結論から言えば、鹿島に崩されるシーンは少なかった。まだまだ精度を上げる必要はあるが、縦に入れさせないという点については、少しずつ、少しずつ、良くなってきている印象はある。井原正巳監督も「ある程度、意図した守備が出来た時間も多かったと思う」と一定の手応えを口にしている。その言葉通り、相手が鹿島であったことを考えれば、大きく崩されるシーンがなかったのは、ここまでの練習の積み重ねの結果と言えるものだろう。

ただし「アグレッシブに自分たちからボールを奪いに行く」という点については、その形が出来たとは言い難い。時折、「ゴー」という掛け声とともにプレスに行こうとした場面もあったが、結局、プレスのかけどころ、ボールの取りどころが明確になっていないために、意図的にボールを奪いに行く形はほとんど見られなかった。結果としては、低い位置に人数をかけて守りを固めていたという印象が強く残る。

現状を成長過程のひとつと見るのか。目指す守備が出来ていないと見るのか、戦術練習を始めて間もない段階で判断することは難しい。ハッキリしていることは、両方が出来て初めて守備として機能するということだ。

依然と続く攻撃面の課題
課題として残ったのは攻撃面。奪ったボールをどのように運ぶのかという点については、チームが目指す方向性のようなものを感じることは出来なかった。守備を意識するあまり、ラインを下げすぎていたという状況もあったが、ボランチがボールを引き出しても、中盤で受ける選手がおらず、結局、横パス、バックパスを繰り返し、最後は自分たちで窮屈な状態になることを繰り返した。この傾向は昨シーズンから続くもので、福岡U-18、福岡大学とのトレーニングマッチでも散見された。

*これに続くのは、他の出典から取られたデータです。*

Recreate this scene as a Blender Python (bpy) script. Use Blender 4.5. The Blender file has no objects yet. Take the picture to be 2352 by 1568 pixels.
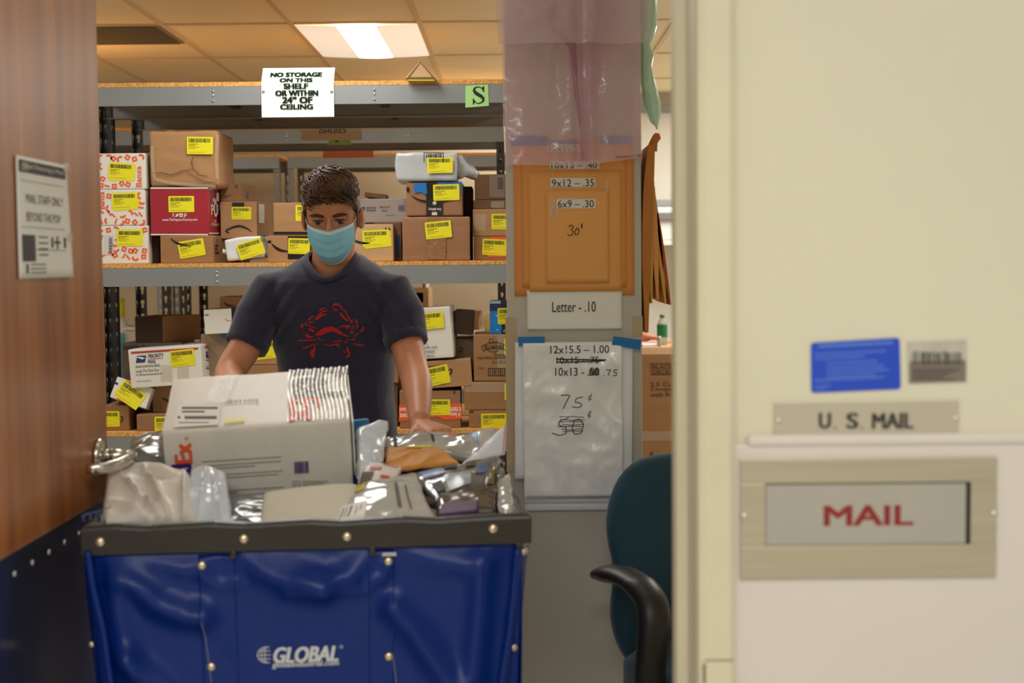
import bpy, bmesh, math, random
from mathutils import Vector, Matrix, noise, Euler
from mathutils.bvhtree import BVHTree

# ------------------------------------------------------------------ camera
FPX = 3267.0            # 50 mm on a 36 mm wide sensor, in pixels of the 2352 px frame
CAM_Z = 1.40
TILT = math.radians(3.22)
ROLL = math.radians(0.55)
sc = bpy.context.scene
col = sc.collection
Fv = Vector((0, math.cos(TILT), -math.sin(TILT)))
Uv = Vector((0, math.sin(TILT), math.cos(TILT)))
Rv = Vector((1, 0, 0))
R2 = Rv * math.cos(ROLL) - Uv * math.sin(ROLL)
U2 = Uv * math.cos(ROLL) + Rv * math.sin(ROLL)
CAM = Vector((0, 0, CAM_Z))
cd = bpy.data.cameras.new('camera')
cd.lens = 50.0; cd.sensor_width = 36.0
cd.clip_start = 0.05; cd.clip_end = 60
cd.dof.use_dof = True; cd.dof.focus_distance = 4.45; cd.dof.aperture_fstop = 4.0
co = bpy.data.objects.new('camera', cd); col.objects.link(co)
m3 = Matrix((R2, U2, -Fv)).transposed()
co.matrix_world = Matrix.Translation(CAM) @ m3.to_4x4()
sc.camera = co

# ------------------------------------------------------------------ colour management, world, lights
sc.view_settings.view_transform = 'Standard'
sc.view_settings.look = 'None'
sc.view_settings.gamma = 1.0
sc.view_settings.use_curve_mapping = False
sc.view_settings.exposure = 0.0
w = bpy.data.worlds.new('world'); sc.world = w; w.use_nodes = True
bg = w.node_tree.nodes['Background']
bg.inputs[0].default_value = (0.97, 0.99, 1.0, 1); bg.inputs[1].default_value = 0.62

def area(name, loc, sx, sy, power, color, rot=(0, 0, 0), spread=math.pi):
    l = bpy.data.lights.new(name, 'AREA'); l.shape = 'RECTANGLE'; l.size = sx; l.size_y = sy
    l.energy = power; l.color = color; l.spread = spread
    o = bpy.data.objects.new(name, l); o.location = loc; o.rotation_euler = rot; col.objects.link(o)
    return o
WARM = (1.0, 0.90, 0.76)
NEUT = (1.0, 0.98, 0.95)
CEIL = 2.54
area('storage_lamp_and_fill', (-0.73, 4.60, CEIL - .035), .5, 1.0, 18, NEUT)
area('storage_lamp_and_fill', (-0.12, 2.80, CEIL - .035), .5, .9, 1.5, NEUT)  # fill light added to brighten the partition end and cart; no fixture here
area('storage_lamp_and_fill', (-2.56, 4.05, CEIL - .035), .5, 1.0, 20, NEUT)
area('storage_lamp_and_fill', (-2.56, 7.3, CEIL - .035), .5, 1.0, 20, NEUT)
area('storage_lamp_and_fill', (-0.12, 9.2, CEIL - .035), .5, .9, 10, NEUT)
area('office_lamp', (1.71, 5.2, CEIL - .035), .5, 1.0, 30, NEUT)
area('office_lamp', (1.71, 8.4, CEIL - .035), .5, 1.0, 50, NEUT)
area('hall_lamp', (0.45, 0.45, CEIL - .035), 1.1, .5, 17, (1.0, 1.0, .98))
area('hall_lamp', (-0.4, -1.0, CEIL - .035), 1.1, .5, 52, (1.0, 1.0, .98))

# ------------------------------------------------------------------ helpers
rnd = random.Random(7)
def ray(px, py):
    return (Fv * FPX + R2 * (px - 1176) + U2 * (784 - py)).normalized()
def at(px, py, Y):
    d = ray(px, py)
    return CAM + d * (Y / d.y)
def hit(px, py, O, N):
    d = ray(px, py)
    return CAM + d * ((O - CAM).dot(N) / d.dot(N))
def lin(c):
    c = c / 255.0
    return c / 12.92 if c <= .04045 else ((c + .055) / 1.055) ** 2.4
def rgb(r, g, b): return (lin(r), lin(g), lin(b), 1)

MATS = {}
def mat(name, c, rough=.6, metal=0.0, var=0.0, vscale=6.0, bump=0.0, bscale=60.0, stretch=None,
        spec=.5, coat=0.0, emit=0.0, sss=0.0, alpha=1.0, trans=0.0, sheen=0.0, two=None, aniso=None):
    if name in MATS: return MATS[name]
    m = bpy.data.materials.new(name); m.use_nodes = True
    nt = m.node_tree; b = nt.nodes['Principled BSDF']
    c = rgb(*c)
    b.inputs['Base Color'].default_value = c
    b.inputs['Roughness'].default_value = rough
    b.inputs['Metallic'].default_value = metal
    b.inputs['Specular IOR Level'].default_value = spec
    b.inputs['Coat Weight'].default_value = coat
    b.inputs['Sheen Weight'].default_value = sheen
    if trans: b.inputs['Transmission Weight'].default_value = trans
    if sss:
        b.inputs['Subsurface Weight'].default_value = sss
        b.inputs['Subsurface Radius'].default_value = (.012, .005, .003)
        b.inputs['Subsurface Scale'].default_value = 1.0
    if alpha < 1: b.inputs['Alpha'].default_value = alpha
    if emit:
        b.inputs['Emission Color'].default_value = c; b.inputs['Emission Strength'].default_value = emit
    if var or bump:
        tc = nt.nodes.new('ShaderNodeTexCoord')
        src = tc.outputs['Object']
        if stretch:
            mp = nt.nodes.new('ShaderNodeMapping'); mp.inputs['Scale'].default_value = stretch
            nt.links.new(src, mp.inputs[0]); src = mp.outputs[0]
        if var:
            n = nt.nodes.new('ShaderNodeTexNoise'); n.inputs['Scale'].default_value = vscale
            n.inputs['Detail'].default_value = 5
            nt.links.new(src, n.inputs['Vector'])
            r = nt.nodes.new('ShaderNodeValToRGB')
            r.color_ramp.elements[0].position = .3; r.color_ramp.elements[1].position = .7
            lo = [max(0, x * (1 - var)) for x in c[:3]]; hi = [min(1, x * (1 + var)) for x in c[:3]]
            if two: lo = rgb(*two)[:3]; hi = c[:3]
            r.color_ramp.elements[0].color = (*lo, 1); r.color_ramp.elements[1].color = (*hi, 1)
            nt.links.new(n.outputs['Fac'], r.inputs[0]); nt.links.new(r.outputs[0], b.inputs['Base Color'])
        if bump:
            n2 = nt.nodes.new('ShaderNodeTexNoise'); n2.inputs['Scale'].default_value = bscale
            n2.inputs['Detail'].default_value = 4
            nt.links.new(src, n2.inputs['Vector'])
            bp = nt.nodes.new('ShaderNodeBump'); bp.inputs['Strength'].default_value = bump
            bp.inputs['Distance'].default_value = .004
            nt.links.new(n2.outputs['Fac'], bp.inputs['Height']); nt.links.new(bp.outputs[0], b.inputs['Normal'])
    MATS[name] = m
    return m

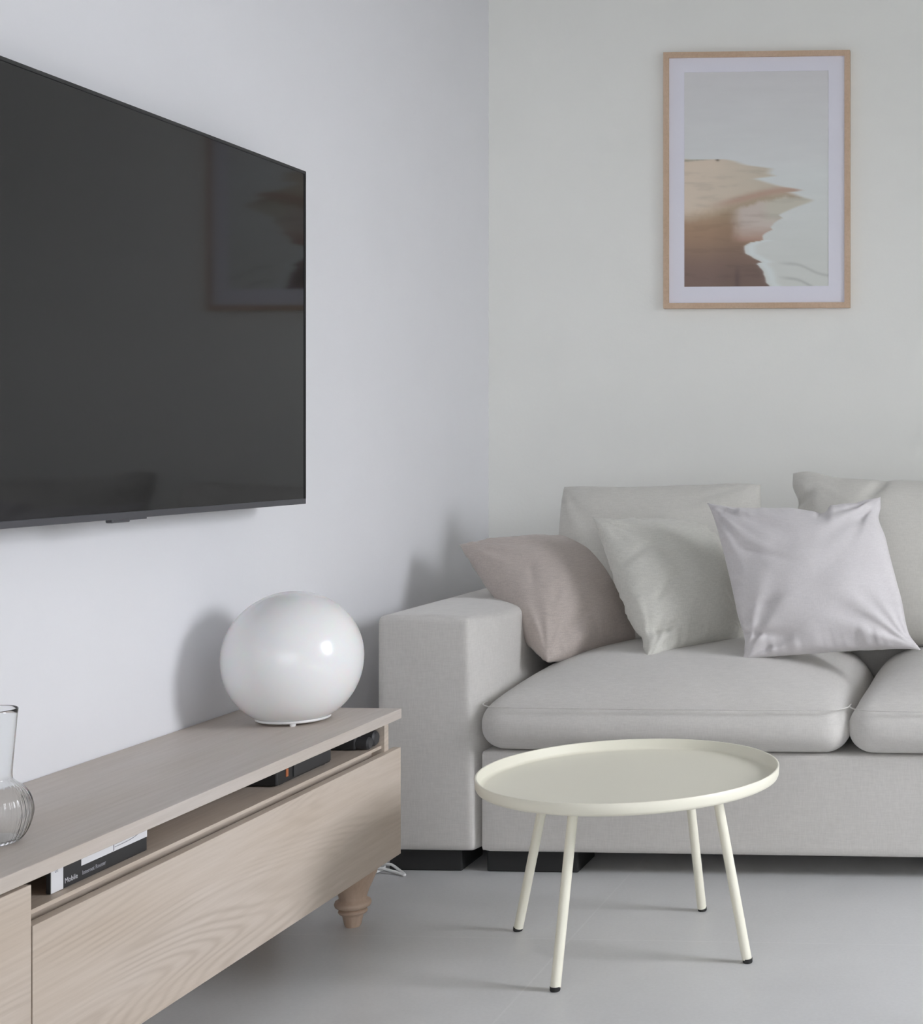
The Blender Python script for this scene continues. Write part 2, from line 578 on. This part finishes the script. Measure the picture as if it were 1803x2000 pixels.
def pillow(TL, TR, BR, BL, thick, bow=0.05, n=56, seed=0.0, wr=0.004, power=0.45, rnd=0.0, creases=(), ears=0.0, edges={}):
    """stuffed cushion spanned by four corners (seen from the front)"""
    TL, TR, BR, BL = map(Vector, (TL, TR, BR, BL))
    nrm = ((TR - BL).cross(TL - BR)).normalized()      # towards the front
    if nrm.y > 0:
        nrm = -nrm
    bm = bmesh.new()

    def P(i, j, side):
        u = math.sin((2 * i / n - 1) * PI / 2) * 0.55 + (2 * i / n - 1) * 0.45
        v = math.sin((2 * j / n - 1) * PI / 2) * 0.55 + (2 * j / n - 1) * 0.45
        uu = u * (1 - bow * (1 - v * v) * abs(u))
        vv = v * (1 - bow * (1 - u * u) * abs(v))
        if rnd:
            k = 1 - rnd * (abs(u) * abs(v)) ** 4
            uu *= k
            vv *= k
        if ears:
            k = 1 + ears * (abs(u) * abs(v)) ** 10
            uu *= k
            vv *= k
        for side_, prof_ in edges.items():
            if side_ == 'top':
                vv += smooth_pw(prof_, u) * ((v + 1) / 2) ** 4
            elif side_ == 'bottom':
                vv += smooth_pw(prof_, u) * ((1 - v) / 2) ** 4
            elif side_ == 'left':
                uu += smooth_pw(prof_, v) * ((1 - u) / 2) ** 4
            else:
                uu += smooth_pw(prof_, v) * ((u + 1) / 2) ** 4
        s, t = (uu + 1) / 2, (vv + 1) / 2
        p = (BL * (1 - s) + BR * s) * (1 - t) + (TL * (1 - s) + TR * s) * t
        body = max(0, (1 - u * u) * (1 - v * v))
        h = thick / 2 * body ** power
        if side:
            # folds radiating from the corners, soft dents elsewhere
            edge = min(1, body * 14)
            w_ = 0
            for cu, cv in ((-1, -1), (1, -1), (-1, 1), (1, 1)):
                du, dv = u - cu, v - cv
                rr = math.hypot(du, dv)
                a = math.atan2(dv, du)
                w_ += noise.noise(Vector((a * 4.5 + cu * 9, rr * 0.7, seed + cv * 5))) * math.exp(-(rr / 0.8) ** 2) * min(1, rr * 4)
            h += (w_ * wr * 3.2 + wr * 1.4 * noise.noise(Vector((u * 2.4, v * 2.4, seed + 3)))) * edge
            # puckers along the seam
            d = min(1 - abs(u), 1 - abs(v))
            along = v if abs(u) > abs(v) else u
            h += wr * 1.7 * noise.noise(Vector((along * 13, seed, 2 + u))) * math.exp(-(d / 0.16) ** 2) * min(1, d * 22)
            for (cu, cv, ang, ln, wd, dep) in creases:
                du, dv = u - cu, v - cv
                a = math.radians(ang)
                L = du * math.cos(a) + dv * math.sin(a)
                D = -du * math.sin(a) + dv * math.cos(a)
                h -= dep * math.exp(-(L / ln) ** 2 - (D / wd) ** 2) * (1.0 if D > 0 else 0.7)
        return p + nrm * (h * side) + nrm * 0.0

    grid = {}
    for side in (1, -1):
        for i in range(n + 1):
            for j in range(n + 1):
                if i in (0, n) or j in (0, n):
                    if (i, j, 0) not in grid:
                        grid[i, j, 0] = bm.verts.new(P(i, j, 0))
                    grid[i, j, side] = grid[i, j, 0]
                else:
                    grid[i, j, side] = bm.verts.new(P(i, j, side))
        for i in range(n):
            for j in range(n):
                q = [grid[i, j, side], grid[i + 1, j, side], grid[i + 1, j + 1, side], grid[i, j + 1, side]]
                bm.faces.new(q if side > 0 else q[::-1])
    bmesh.ops.smooth_vert(bm, verts=bm.verts, factor=0.3, use_axis_x=True, use_axis_y=True, use_axis_z=True)
    return bm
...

また、失点シーンもいただけないものだった。特に2失点目は、戦術上の問題と言うよりも、それぞれの選手が、それぞれの役割を果たしていれば防げた失点。いわゆる個人戦術上の問題が重なって生まれた失点で、過去のシーズンにも見られたものだ。もちろん、チーム全体の連携不足から生まれたものだとも言えるし、サッカーにはミスが付き物なのだが、チーム云々の前に、1人、1人が自分の責任を果たすことが出来なければ、結果を手に入れることは出来ない。

ただし、今の時期は課題を1日でも早く、ひとつでも多く見つけ出すことが何よりも求められていること。その上で、何を、どのように修正していくのかが基本的な態度だと言える。まして、新しくスタートしたチームであれば課題があること自体は当然。それをスピード感を持って修正していくことこそが大事になる。そういう意味では、7日の大分戦では新しい課題を見つけると同時に、いまある課題をどの程度修正出来るのかがポイントになる。